Because any Fed surplus is returned to the U.S. Treasury each year, Mulvaney said his funding decision will help reduce the federal budget deficit. The Congressional Budget Office has estimated the 2018 budget deficit will be $581 billion.

“While this approximately $145 million may not make much of a dent in the deficit, the men and women of the bureau are proud to do their part to be responsible stewards of taxpayer dollars,” Mulvaney wrote.

He said he decided not to follow the practice of his predecessor, Richard Cordray, in maintaining a reserve fund “to address possible financial contingencies.”

Mulvaney, who also serves as White House budget director, questioned whether the bureau had the legal authority to establish a reserve fund. And he added that he saw “no practical reason” for a large reserve given that the Fed has never denied a bureau request for funding since it was created in 2010.

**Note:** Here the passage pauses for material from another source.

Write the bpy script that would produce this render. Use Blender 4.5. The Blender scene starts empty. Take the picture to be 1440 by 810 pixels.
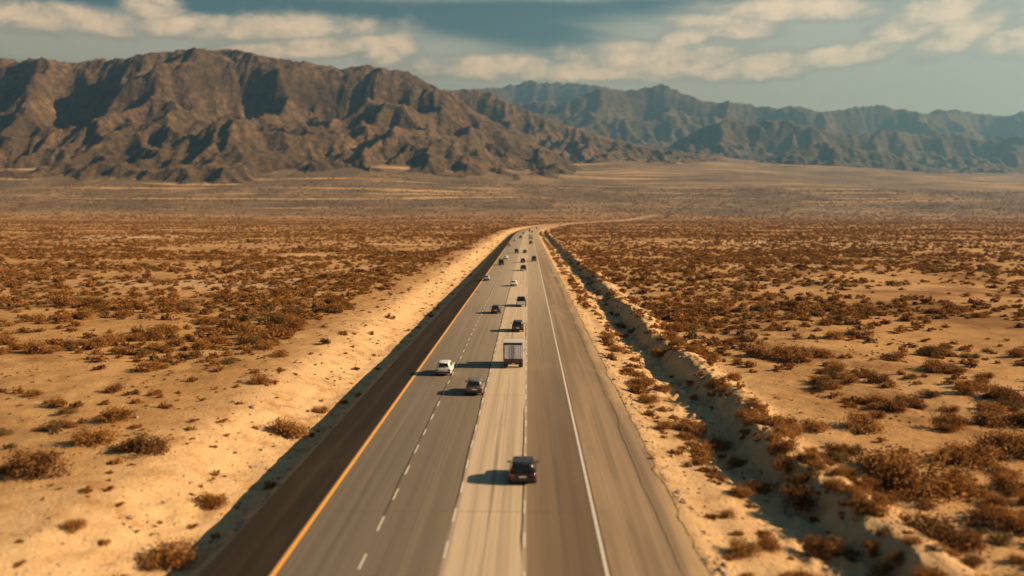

Mulvaney intends to “spend down the reserve fund until it is of a much smaller size,” he wrote.

When the 2017 fiscal year ended Sept. 30, the bureau’s fund had an unobligated balance of $177.1 million, according to its annual financial report. On Oct. 12, Cordray requested $217.1 million for the first quarter of 2018. The Fed transferred the money six days later.

The bureau was created by the Dodd-Frank Wall Street Reform and Consumer Protection Act to oversee credit cards, mortgages and other financial products.

The agency has provided consumers about $12 billion in refunds and debt relief from financial institutions since opening in 2011. It also played a key role in penalizing Wells Fargo & Co. for its creation of unauthorized accounts.

But Republicans and many financial firms have said the bureau has been too aggressive in enforcing consumer protection laws and drafting new regulations to avoid future abuses.

Mulvaney said on his first day on the job in November that he told bureau employees, “Look, I’m not here to shut the place down because the law doesn’t allow me to do that. That being said, we’re going to run it differently than the previous administration.”